Tuesday, January 24, 2017

Legwork and Life, week of 1/24/17

"Exhausting" is probably the word for the last seven days.  I was extra social due to my reminders and the visits and social events that came of them, which didn't leave me as much time to work on the blog and my side project "fun" as I'd hoped.  I read in various books that I'll be sorry if I simply hermit myself away in my apartment, and not just because I'll hurt the feelings of people I care about, but sometimes I do wonder...

Actually, the main problem was likely not related to my friends, it was the trip down to Lansing to spend 5+ hours sitting through a meeting.  I volunteer as a board member of a state self-advocacy entity (working name: Self Advocates of Michigan), and unfortunately every other month or so, meetings in person are required.  I can't really fault them, more seems to get done in person than via webinar/call in, but.  5 HOUR meeting.  And an extra hour and some tacked onto each end, because state regulations won't pay for a hotel room for me beforehand and I don't like sharing a room.  In the end, it kinda wipes out an entire day.
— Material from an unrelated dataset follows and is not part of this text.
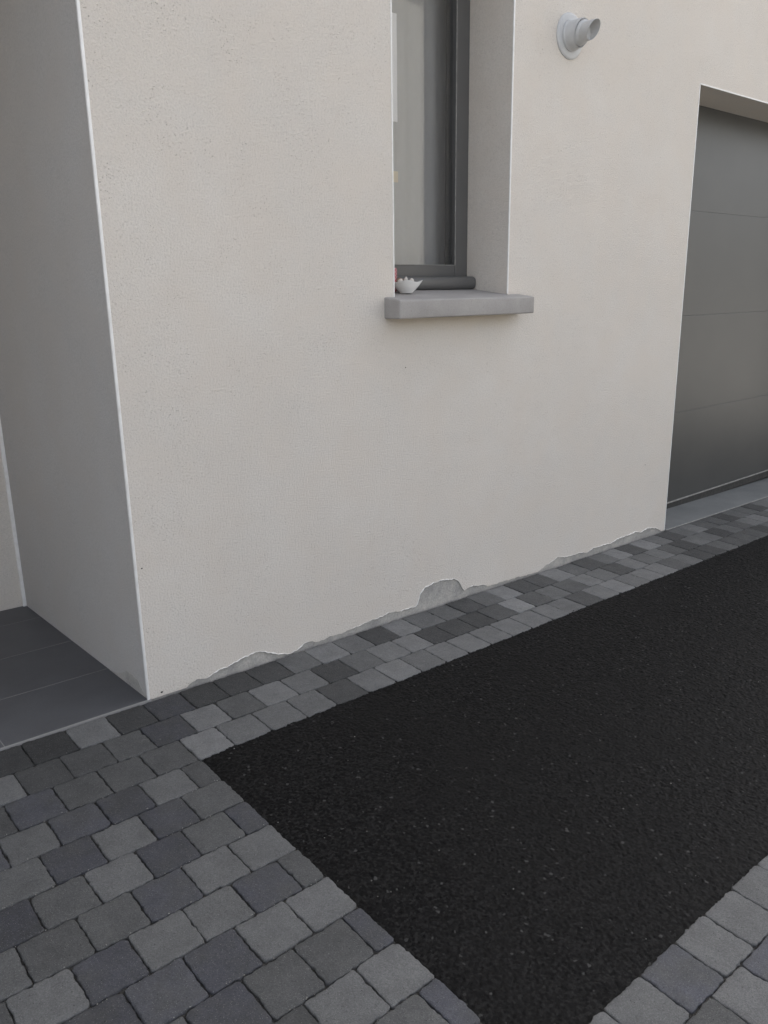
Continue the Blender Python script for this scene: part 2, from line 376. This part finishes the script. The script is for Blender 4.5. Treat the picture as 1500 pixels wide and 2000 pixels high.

So probably, if that hadn't happened, I'd feel more ahead on things.

As it stands, though, I'm not doing awfully...  I have what might become a buffer, if I'm very industrious prior to this Friday.  I have to drive out to Lansing again on Thursday for a similar thing, though, so, uh, maybe I should try to frontload my work this week...

I had an interesting (but unfortunate) experience yesterday.  I went to breakfast with a friend, and had a nice chat.  But I'd ordered something seemingly innocuous (french toast), which I figured wouldn't be too calorie-intensive.  It came out soaked in canned cherries (fresh ones not being available right now), topped with powdered sugar and cream cheese icing, and enormous to boot.  It was delicious, and I abhor wasting food, so I ate all of it, but the sweetness was overwhelming by the end of it.  I still made it through the meal and the chat with the friend just fine, but I felt kind of awful on the way home, and even worse an hour or so afterwards.  I wasn't sick to my stomach for very long, but my brain did spin in anxious corkscrews for the rest of the day.

It's not that I really need more reasons to avoid sugar, but it's hard to convince myself fully that sugar is awful for me, both physically and psychologically.  I recognize the basic science behind the theory, but it has to compete with the fact that throughout my life, food has been the only predictably good thing.  So we'll call this a piece of evidence against excess, at the very least.  I usually don't binge sugar any more, and this was more of an accidental binge, but it's a good reminder warning.

Maybe I'll bake some cookies sweetened with monk fruit or something, so I can still sulk about life being mean to me with food.

In other news, ToDoist is working out pretty well, though I do now have a wishlist for functionality.  I'm not sure the system allows for "every other day" or "every other week" type repeating events, for example.  I could also use something that sets an increased priority on tasks that are overdue.  It does automatically list them as overdue, in a separate section, but I feel like if something is overdue four days, it should probably get priority over something that's overdue by one day.  And I should probably put those requests on the app's listing if I want them to happen.

I still feel kind of overwhelmed with stuff to do, but that's at least in part because I'm pushing myself hard on the blog front and socially.  Hopefully when the buffer has a couple weeks on it, I can relax a bit and just do a single entry a week.